• TASK BRIEF: What is to be printed is the span of lines starting at the one containing "Recreate this scene" and ending at the one containing "from mathutils import Vector, Matrix", reproduced exactly with pictures left out.

• DATASET ENTRIES:
· · · · ·
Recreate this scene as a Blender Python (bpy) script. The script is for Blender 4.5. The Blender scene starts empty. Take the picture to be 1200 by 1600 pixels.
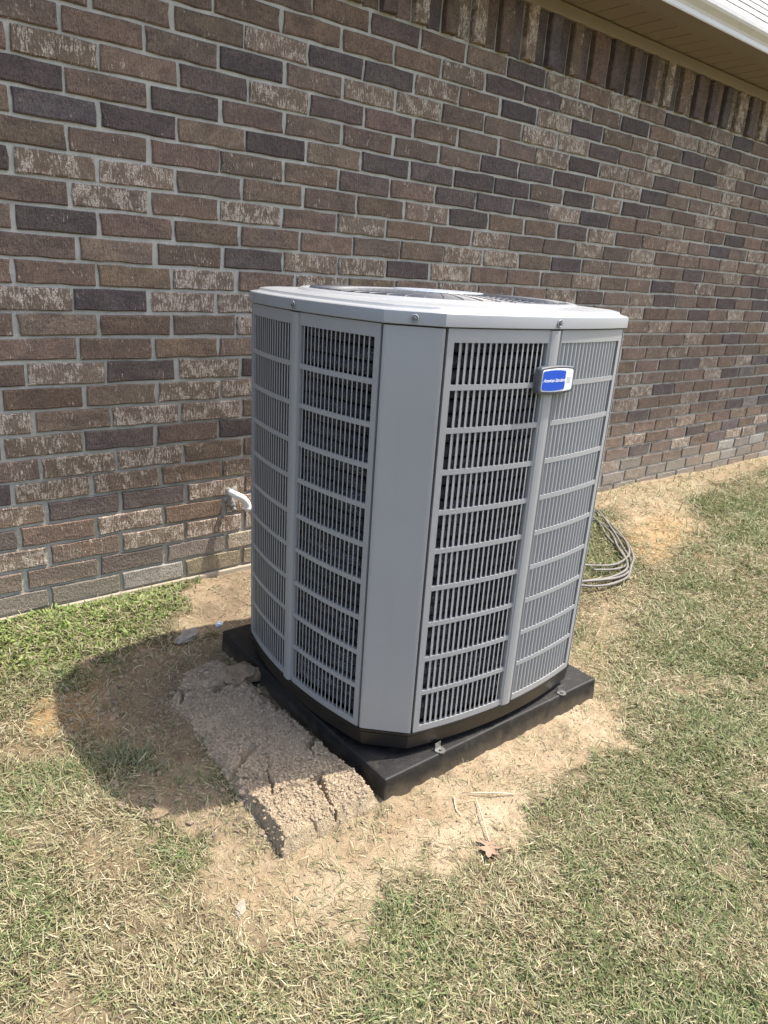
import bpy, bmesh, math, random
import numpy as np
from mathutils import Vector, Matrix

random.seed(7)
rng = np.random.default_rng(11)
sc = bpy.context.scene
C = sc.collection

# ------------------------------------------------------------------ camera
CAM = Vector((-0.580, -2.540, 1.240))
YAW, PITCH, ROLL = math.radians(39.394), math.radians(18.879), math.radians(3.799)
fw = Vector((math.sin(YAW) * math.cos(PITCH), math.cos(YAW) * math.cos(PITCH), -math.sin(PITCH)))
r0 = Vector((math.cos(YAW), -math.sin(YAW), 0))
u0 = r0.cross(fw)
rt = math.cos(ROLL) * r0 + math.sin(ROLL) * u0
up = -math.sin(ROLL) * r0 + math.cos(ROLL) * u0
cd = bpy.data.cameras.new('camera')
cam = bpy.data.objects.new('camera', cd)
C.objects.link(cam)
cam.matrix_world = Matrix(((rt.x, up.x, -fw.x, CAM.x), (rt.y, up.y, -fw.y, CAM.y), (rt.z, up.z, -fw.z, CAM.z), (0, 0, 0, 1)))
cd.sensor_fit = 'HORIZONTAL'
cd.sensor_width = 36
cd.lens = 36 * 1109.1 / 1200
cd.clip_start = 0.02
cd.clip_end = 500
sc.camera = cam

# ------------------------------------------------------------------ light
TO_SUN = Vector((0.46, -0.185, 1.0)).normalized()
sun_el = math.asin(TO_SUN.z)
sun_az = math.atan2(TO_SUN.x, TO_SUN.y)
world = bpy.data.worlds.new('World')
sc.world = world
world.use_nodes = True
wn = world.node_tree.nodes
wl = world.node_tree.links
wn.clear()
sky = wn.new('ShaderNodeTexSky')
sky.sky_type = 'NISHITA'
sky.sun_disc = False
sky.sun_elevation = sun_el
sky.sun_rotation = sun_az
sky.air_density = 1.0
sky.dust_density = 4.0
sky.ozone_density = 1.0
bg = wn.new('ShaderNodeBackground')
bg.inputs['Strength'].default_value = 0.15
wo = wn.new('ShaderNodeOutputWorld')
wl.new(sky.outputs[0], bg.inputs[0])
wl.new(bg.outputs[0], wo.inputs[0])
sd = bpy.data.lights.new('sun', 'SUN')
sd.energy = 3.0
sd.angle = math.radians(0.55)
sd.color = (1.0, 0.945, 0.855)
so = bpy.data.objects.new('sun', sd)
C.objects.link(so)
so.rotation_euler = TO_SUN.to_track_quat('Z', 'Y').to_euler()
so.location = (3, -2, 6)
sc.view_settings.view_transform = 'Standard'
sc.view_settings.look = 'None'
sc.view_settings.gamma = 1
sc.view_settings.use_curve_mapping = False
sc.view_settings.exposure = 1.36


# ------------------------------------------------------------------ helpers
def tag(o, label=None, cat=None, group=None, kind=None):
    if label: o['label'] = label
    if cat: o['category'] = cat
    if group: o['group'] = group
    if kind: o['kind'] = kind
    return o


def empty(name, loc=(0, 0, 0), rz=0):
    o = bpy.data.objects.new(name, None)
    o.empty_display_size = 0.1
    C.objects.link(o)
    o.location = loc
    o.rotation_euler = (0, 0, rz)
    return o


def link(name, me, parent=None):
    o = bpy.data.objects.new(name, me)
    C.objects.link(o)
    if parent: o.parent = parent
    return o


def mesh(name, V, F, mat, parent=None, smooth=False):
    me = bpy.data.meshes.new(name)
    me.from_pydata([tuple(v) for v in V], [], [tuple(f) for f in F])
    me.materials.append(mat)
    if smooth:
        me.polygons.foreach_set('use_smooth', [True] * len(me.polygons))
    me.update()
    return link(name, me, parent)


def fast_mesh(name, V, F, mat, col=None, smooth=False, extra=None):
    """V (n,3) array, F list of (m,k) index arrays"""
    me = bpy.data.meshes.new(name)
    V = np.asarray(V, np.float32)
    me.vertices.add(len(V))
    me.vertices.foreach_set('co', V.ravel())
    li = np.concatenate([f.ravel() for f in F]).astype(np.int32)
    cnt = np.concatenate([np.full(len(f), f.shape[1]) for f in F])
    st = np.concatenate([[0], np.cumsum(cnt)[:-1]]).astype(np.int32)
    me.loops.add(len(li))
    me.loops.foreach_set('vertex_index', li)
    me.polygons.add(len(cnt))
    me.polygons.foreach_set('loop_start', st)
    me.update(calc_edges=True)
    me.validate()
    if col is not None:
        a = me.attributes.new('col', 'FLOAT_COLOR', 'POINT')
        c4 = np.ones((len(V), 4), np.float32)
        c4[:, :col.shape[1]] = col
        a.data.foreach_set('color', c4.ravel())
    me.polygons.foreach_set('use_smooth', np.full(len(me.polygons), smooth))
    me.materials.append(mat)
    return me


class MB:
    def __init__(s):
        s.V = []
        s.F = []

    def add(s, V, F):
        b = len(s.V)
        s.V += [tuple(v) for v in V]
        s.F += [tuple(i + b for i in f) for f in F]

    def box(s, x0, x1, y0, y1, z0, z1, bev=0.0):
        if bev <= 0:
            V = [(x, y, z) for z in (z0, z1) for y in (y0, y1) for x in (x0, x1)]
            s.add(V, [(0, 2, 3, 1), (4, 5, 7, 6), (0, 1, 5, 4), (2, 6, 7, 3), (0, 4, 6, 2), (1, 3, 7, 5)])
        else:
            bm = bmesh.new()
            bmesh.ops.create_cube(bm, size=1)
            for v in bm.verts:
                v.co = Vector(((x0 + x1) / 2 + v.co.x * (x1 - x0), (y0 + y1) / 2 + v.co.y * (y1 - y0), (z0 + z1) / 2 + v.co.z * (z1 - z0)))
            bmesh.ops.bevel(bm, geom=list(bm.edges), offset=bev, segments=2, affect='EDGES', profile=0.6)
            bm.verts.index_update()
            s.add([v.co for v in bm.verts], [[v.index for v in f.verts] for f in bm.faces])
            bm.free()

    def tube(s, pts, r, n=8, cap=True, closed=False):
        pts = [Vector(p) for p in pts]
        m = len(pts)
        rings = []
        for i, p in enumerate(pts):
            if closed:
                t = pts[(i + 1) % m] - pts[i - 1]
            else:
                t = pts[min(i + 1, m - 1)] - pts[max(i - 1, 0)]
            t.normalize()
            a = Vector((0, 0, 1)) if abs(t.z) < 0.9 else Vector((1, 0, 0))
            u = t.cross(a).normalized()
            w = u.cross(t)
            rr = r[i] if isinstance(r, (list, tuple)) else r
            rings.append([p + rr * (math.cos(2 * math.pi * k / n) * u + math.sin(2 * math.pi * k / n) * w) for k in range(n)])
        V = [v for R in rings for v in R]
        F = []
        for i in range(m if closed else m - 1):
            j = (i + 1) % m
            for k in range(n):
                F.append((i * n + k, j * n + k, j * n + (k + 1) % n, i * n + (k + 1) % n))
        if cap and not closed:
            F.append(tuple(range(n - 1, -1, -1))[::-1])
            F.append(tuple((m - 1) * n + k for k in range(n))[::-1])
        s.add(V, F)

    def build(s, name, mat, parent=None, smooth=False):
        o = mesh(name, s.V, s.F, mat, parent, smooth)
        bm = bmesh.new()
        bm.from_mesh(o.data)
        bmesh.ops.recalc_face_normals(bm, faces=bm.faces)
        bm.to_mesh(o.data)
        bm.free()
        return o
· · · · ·
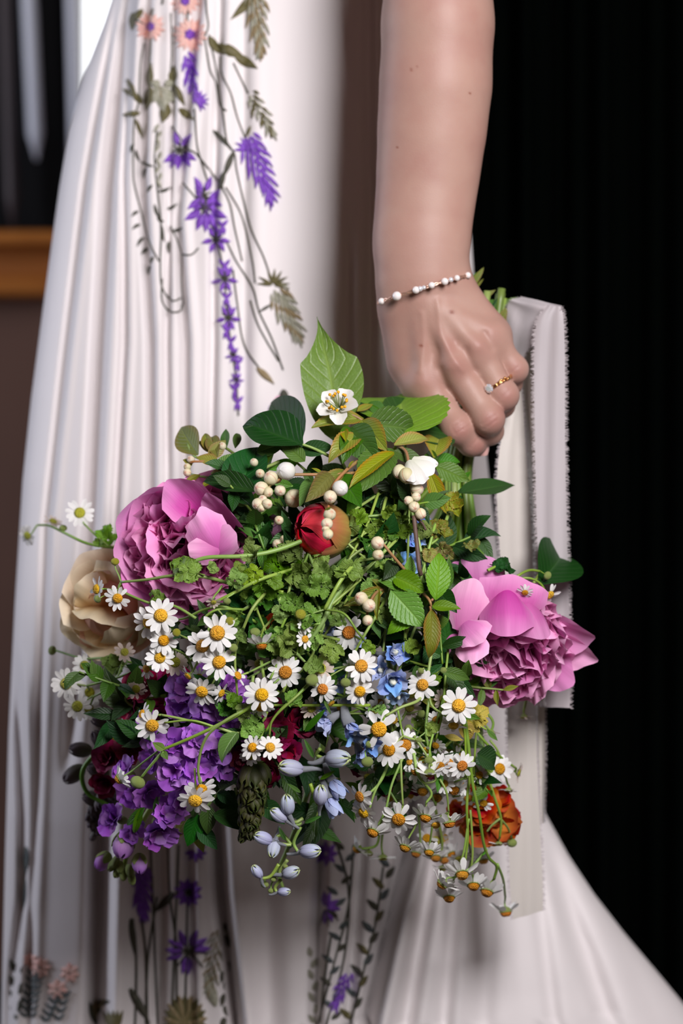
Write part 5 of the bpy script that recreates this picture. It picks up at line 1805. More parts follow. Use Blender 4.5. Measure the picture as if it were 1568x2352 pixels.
· · · · ·
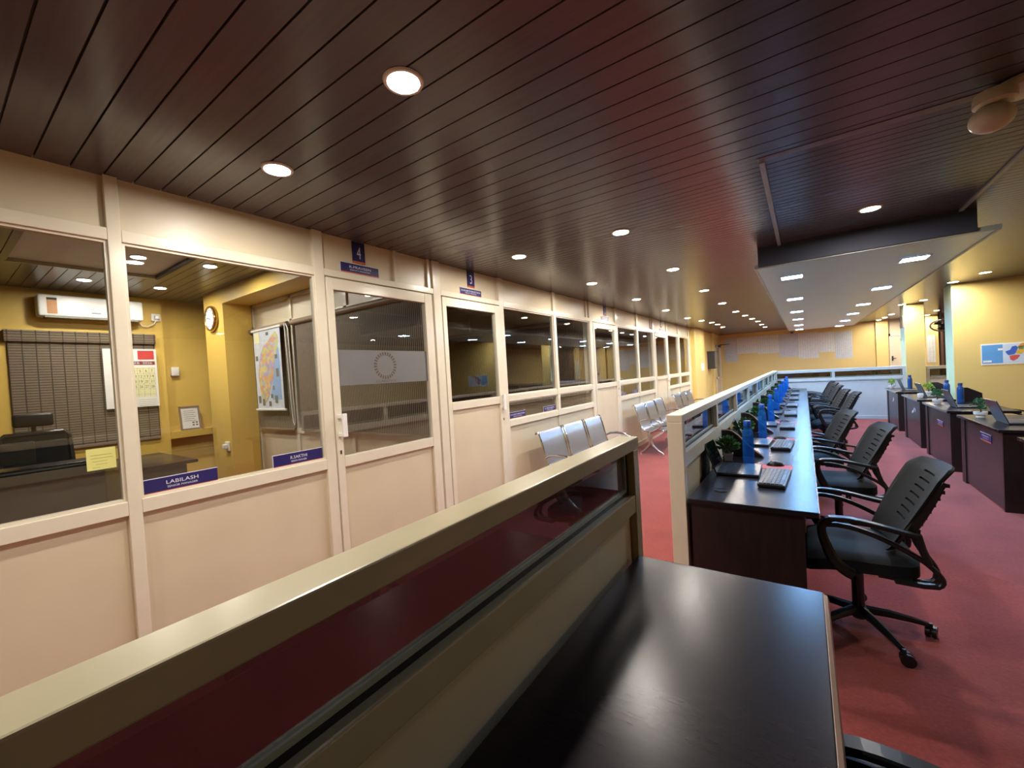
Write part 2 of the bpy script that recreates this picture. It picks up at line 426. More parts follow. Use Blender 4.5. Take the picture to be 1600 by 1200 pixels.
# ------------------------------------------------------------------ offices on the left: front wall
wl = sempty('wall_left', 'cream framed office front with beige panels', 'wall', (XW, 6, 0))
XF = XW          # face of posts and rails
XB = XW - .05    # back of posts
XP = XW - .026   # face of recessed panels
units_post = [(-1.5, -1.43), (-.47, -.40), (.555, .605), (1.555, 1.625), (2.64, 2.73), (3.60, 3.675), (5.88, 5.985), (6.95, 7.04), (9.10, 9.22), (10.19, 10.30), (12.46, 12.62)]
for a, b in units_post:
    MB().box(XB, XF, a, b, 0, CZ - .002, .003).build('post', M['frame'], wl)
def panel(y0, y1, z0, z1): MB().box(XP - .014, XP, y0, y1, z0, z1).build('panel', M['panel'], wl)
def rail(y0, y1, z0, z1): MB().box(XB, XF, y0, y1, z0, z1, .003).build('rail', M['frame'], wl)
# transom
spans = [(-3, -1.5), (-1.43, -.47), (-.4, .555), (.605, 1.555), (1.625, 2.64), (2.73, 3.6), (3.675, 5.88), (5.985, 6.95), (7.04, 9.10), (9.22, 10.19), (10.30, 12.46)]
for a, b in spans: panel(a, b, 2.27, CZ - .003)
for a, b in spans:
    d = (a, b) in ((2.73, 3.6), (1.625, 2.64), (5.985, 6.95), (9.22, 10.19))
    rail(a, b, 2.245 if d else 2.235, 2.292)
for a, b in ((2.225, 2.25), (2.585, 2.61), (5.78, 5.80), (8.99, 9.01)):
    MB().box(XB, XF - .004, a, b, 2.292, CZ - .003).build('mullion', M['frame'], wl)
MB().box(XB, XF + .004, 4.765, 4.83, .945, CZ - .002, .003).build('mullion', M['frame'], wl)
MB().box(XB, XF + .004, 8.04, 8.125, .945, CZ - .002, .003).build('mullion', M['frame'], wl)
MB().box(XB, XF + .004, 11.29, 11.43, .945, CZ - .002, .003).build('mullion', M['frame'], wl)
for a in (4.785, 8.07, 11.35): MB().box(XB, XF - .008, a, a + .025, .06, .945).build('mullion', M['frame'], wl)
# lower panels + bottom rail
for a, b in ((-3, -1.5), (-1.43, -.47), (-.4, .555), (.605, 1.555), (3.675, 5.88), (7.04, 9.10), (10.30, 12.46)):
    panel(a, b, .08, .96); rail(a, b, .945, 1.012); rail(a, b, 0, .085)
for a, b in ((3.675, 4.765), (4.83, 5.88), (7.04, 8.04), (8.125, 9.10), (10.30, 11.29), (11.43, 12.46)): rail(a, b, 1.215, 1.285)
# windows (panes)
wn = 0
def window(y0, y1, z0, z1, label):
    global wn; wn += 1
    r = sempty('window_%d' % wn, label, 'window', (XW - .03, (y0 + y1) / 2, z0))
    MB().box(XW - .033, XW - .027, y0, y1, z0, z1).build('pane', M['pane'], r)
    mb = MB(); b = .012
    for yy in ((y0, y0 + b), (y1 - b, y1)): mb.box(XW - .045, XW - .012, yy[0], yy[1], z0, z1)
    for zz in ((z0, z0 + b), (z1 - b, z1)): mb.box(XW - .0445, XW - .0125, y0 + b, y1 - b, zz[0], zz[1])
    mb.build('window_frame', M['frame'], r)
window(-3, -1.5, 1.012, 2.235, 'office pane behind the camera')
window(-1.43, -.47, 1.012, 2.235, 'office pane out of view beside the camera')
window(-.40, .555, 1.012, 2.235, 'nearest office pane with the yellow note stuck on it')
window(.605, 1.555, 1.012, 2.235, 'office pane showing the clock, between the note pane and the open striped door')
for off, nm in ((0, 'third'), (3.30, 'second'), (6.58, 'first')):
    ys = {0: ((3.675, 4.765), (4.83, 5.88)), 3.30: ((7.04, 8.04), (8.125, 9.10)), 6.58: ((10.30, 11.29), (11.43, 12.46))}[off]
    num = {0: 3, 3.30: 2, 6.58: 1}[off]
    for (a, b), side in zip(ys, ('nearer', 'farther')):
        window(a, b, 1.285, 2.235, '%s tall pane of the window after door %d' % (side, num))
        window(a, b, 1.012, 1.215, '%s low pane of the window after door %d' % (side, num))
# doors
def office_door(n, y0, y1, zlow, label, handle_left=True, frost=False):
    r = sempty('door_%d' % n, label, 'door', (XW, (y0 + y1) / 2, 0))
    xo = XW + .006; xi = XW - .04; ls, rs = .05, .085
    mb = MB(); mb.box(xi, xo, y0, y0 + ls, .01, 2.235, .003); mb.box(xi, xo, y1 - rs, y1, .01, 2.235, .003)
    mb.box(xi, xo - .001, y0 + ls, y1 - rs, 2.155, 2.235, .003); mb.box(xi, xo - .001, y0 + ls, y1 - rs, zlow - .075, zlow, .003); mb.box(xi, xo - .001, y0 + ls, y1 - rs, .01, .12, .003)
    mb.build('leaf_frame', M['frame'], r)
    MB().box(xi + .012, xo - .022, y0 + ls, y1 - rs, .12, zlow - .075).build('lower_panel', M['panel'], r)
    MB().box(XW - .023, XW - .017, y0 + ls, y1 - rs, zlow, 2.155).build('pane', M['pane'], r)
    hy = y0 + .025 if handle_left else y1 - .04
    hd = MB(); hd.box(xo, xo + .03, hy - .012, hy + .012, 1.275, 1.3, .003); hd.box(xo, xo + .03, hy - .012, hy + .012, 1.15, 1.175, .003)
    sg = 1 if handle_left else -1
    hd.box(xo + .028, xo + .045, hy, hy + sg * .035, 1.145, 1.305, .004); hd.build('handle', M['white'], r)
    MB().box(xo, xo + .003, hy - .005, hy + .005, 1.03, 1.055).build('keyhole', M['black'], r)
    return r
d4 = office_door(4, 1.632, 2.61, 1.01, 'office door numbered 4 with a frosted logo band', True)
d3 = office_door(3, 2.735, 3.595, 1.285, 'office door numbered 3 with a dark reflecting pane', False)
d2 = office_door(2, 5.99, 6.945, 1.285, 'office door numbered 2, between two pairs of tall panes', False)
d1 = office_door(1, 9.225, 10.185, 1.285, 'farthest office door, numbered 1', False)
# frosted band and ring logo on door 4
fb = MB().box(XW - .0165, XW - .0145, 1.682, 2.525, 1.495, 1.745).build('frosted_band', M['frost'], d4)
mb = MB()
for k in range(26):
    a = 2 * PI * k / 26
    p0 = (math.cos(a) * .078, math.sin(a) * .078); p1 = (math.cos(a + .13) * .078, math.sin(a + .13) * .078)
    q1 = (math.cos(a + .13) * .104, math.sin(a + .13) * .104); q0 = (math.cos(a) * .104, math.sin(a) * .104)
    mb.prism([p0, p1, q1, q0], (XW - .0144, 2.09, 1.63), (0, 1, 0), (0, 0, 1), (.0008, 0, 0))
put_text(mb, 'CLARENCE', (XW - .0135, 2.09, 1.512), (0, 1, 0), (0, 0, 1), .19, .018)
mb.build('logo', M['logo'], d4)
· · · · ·
• SOLUTION TO THIS PROBLEM:
Recreate this scene as a Blender Python (bpy) script. The script is for Blender 4.5. The Blender scene starts empty. Take the picture to be 1200 by 1600 pixels.
import bpy, bmesh, math, random
import numpy as np
from mathutils import Vector, Matrix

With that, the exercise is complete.